Customer Interview
Purpose: Capture customer needs, pain points, and behaviors through structured conversation
How to run this meeting
The most important discipline in a customer interview is separating observation from interpretation. Your job is to understand the customer's world as they experience it — not to validate your assumptions. Resist the urge to pitch, explain, or defend your product. When a customer says something surprising, lean in with curiosity rather than correction. Aim for a ratio of 80% listening to 20% talking.
Ask open-ended questions that begin with "tell me about," "walk me through," or "describe a time when." Avoid leading questions like "Would you find it useful if…" — these prime customers to agree with you rather than share their actual experience. When a customer gives a short answer, use silence or a neutral prompt like "say more about that" to draw out richer detail. The most valuable insights often come after the first answer.
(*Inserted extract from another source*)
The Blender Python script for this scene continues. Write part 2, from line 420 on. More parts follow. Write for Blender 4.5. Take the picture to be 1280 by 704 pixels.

Designate one person to interview and one to take notes — the interviewer should not be split between listening and typing. Capture verbatim quotes whenever possible; paraphrasing introduces your own interpretation. With permission, record the session so you can return to exact wording. Save synthesis and pattern-matching for after the interview, not during it.
Before the meeting
- Define the research question this interview is designed to answer
- Write a discussion guide with 5-8 core questions (not a script — a guide)
- Share context with the note-taker: what to listen for, what terminology matters
- Confirm recording permission and set up transcription tool if using one
- Review any prior interactions with this customer (support tickets, NPS responses, sales notes)
- Block 15 minutes after the call for immediate debrief while it's fresh
Meeting Details
- Date:
- Facilitator:
- Attendees:
- Duration: 45–60 minutes
Interviewee Info
Background on who this person is and what context they bring. Capture role, company size, how long they've been a customer, and how they use the product.
- Name: Priya Nair
- Title: Engineering Manager
- Company: Foxridge Health (Series B, ~200 employees)
- Customer since: 14 months
- How they use the product: Daily — manages 3 squads, uses primarily for sprint planning and retrospectives
Goals
What specific questions are you trying to answer with this interview? Be concrete — "understand onboarding friction" is better than "learn about their experience."
- Understand how engineering managers track cross-team dependencies today
- Learn what triggers a decision to escalate a blocking issue
- Identify gaps between what they expect from tooling and what they actually use
Questions
Your discussion guide. These are prompts, not a rigid script — follow the conversation where it goes.
- Walk me through the last time a dependency between teams caused a delay. What happened?
- How do you currently keep track of what other teams are working on?
- When something is at risk of slipping, how do you decide when to escalate?
- What does your current process look like for the week before a release?
- Tell me about a time when cross-team coordination went really well. What made it work?
- If you could change one thing about how your teams communicate status today, what would it be?
Key Quotes
Verbatim quotes from the customer. Don't paraphrase — exact words preserve the customer's frame, not yours.
"I spend probably 40% of my week just pinging people to find out if something is blocked. It's exhausting."
"By the time something shows up in the standup, it's already a crisis."
"I don't trust the dashboards because I know people only update them when they're asked to."
Insights
What did you observe? Stay close to the facts here — what did they say, do, or show you? No interpretation yet.
- She tracks cross-team dependencies in a shared Notion doc that she created herself; it is not used by others
- She mentioned checking Slack at 7am specifically to catch blockers before standup
- She used the word "exhausting" or "tiring" three times in relation to status tracking
- She did not mention the product's dependency tracking feature until directly asked; she was unaware it existed
Opportunities
Now interpret. What might this mean for the product? Surface themes, tensions, and design implications.
- Visibility is the core pain — the problem isn't that blockers aren't known, it's that they surface too late
- Trust in data is a prerequisite: if the system isn't reliably updated, people will work around it
- The 7am Slack behavior suggests there's a real workflow around "start of day review" that isn't currently served
- Discoverability gap: the dependency feature may need a stronger entry point from the places she already works
Action Items
| Owner | Action | Due Date | Status |
|---|---|---|---|
| @priya.chen | Share interview recording and transcript in #research Slack channel | 2025-04-18 | Open |
| @marcus.webb | Add insights to the dependency tracking research synthesis doc | 2025-04-20 | Open |
| @priya.chen | Schedule follow-up session to show dependency feature and get reaction | 2025-04-25 | Open |
Follow-up
Send the customer a brief thank-you note within 24 hours — no need to share your notes, but acknowledge what you heard and let them know it was valuable. Post the full transcript and notes to your team's research repository so future team members can reference it. If this interview is part of a research sprint, debrief with the team within 48 hours to pool observations before individual memories start to fade.